EDITORIAL: Negotiation can’t happen before communication begins

Helen Exner

Tony Blair recently tried to convince leaders in Israel and Palestine that their ongoing conflict could be solved by rational, civil negotiation. The British prime minister compared the struggling peace process to Northern Ireland’s problems, saying it might take “as many years to get people round a table to talk about their differences and solve it.”Blair’s efforts to promote peace are admirable, but his statement implies that Northern Ireland’s biggest problems have been solved when in reality the 1998 Good Friday peace accord has barely remained intact since its creation three years ago. Although the IRA finally began last month to keep its promise to decommission its paramilitary weapons, the larger picture is bleaker. On Nov. 6, Ulster Unionist leader David Trimble won re-election as first minister of the power-sharing assembly only after a last-minute compromise, following a failed first vote the week before.

In February 2000, the British government suspended home rule by Northern Ireland’s Legislature because the IRA refused to destroy its weapons. Home rule returned to Northern Ireland in May 2000, but a new sense of cooperation did not. Nationalist politicians like Martin McGuinness, a Sinn Fein member and former IRA commander, continue to clash with hard-line unionists, who believe that Sinn Fein’s ties to the IRA should justify the party’s exclusion.

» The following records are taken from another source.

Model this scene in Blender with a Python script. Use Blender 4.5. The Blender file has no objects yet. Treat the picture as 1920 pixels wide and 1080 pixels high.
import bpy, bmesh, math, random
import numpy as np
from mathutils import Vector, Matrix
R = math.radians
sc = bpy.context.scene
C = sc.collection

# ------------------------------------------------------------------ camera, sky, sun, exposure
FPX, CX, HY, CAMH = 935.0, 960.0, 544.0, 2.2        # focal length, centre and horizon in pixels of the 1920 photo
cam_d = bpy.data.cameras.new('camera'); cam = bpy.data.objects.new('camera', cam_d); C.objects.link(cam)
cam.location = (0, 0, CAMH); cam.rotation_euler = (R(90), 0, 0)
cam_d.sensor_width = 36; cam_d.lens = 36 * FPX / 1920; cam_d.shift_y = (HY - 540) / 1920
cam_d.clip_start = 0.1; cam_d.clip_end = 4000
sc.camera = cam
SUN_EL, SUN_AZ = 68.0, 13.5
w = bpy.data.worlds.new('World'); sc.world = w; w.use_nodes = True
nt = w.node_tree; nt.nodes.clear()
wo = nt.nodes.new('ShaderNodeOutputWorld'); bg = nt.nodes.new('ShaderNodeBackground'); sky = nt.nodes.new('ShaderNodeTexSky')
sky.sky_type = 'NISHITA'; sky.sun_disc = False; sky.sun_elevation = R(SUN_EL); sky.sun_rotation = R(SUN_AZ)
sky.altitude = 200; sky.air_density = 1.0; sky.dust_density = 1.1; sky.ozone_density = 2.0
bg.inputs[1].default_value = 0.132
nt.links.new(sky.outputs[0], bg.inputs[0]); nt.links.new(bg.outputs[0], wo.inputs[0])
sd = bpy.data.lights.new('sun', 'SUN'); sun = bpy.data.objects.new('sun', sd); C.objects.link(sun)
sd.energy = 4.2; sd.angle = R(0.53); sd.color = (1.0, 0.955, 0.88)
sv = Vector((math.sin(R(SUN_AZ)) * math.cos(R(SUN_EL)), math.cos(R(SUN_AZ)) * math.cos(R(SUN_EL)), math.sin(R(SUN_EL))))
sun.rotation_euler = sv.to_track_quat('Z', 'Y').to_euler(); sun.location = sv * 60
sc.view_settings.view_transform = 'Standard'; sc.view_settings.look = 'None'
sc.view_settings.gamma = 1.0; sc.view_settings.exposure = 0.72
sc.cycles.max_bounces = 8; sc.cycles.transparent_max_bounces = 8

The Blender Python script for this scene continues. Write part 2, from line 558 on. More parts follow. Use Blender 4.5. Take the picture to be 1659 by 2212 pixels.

Last fall I visited Belfast and met representatives of both sides. At Stormont Castle, the Legislature’s home, two military police officers in the Democratic Unionist Party spoke to my tour group in one of the official chambers. The men explained why Sinn Fein members do not deserve to sit in the chairs in which we students then sat. Although they rightly criticized Sinn Fein for its IRA connections, neither MP mentioned loyalist paramilitary groups, which share as much guilt as the IRA for perpetuating the conflict.

After that visit, our group drove to a Sinn Fein recruitment office building. A young party activist named Brian explained eloquently how the unionists were derailing the Good Friday agreement by disrupting legislative negotiations. I was nearly convinced that Sinn Fein was the victim, but one omission made me think again. The only active nationalist paramilitary group, said Brian, is the so-called Real IRA, an isolated terrorist group with no political ties.

What bothered me most was not his denial of the murky Sinn Fein-IRA relationship, but rather his defense of the IRA. Brian said that Sinn Fein cannot apologize for the IRA’s past terrorist activities, which were necessary before the British government agreed to talk with the Sinn Fein. With that last statement, I began to understand how a unionist might feel about sitting at a negotiation table with former members of the IRA, who justify murder when it supports their political cause.

Tony Blair understands the intricacies of Northern Irish politics all too well, which is why he should be more precise in his statements. Blair must avoid the temptation to lecture other nations when he knows that rational negotiation can succeed only when all of the players are willing to listen to each other.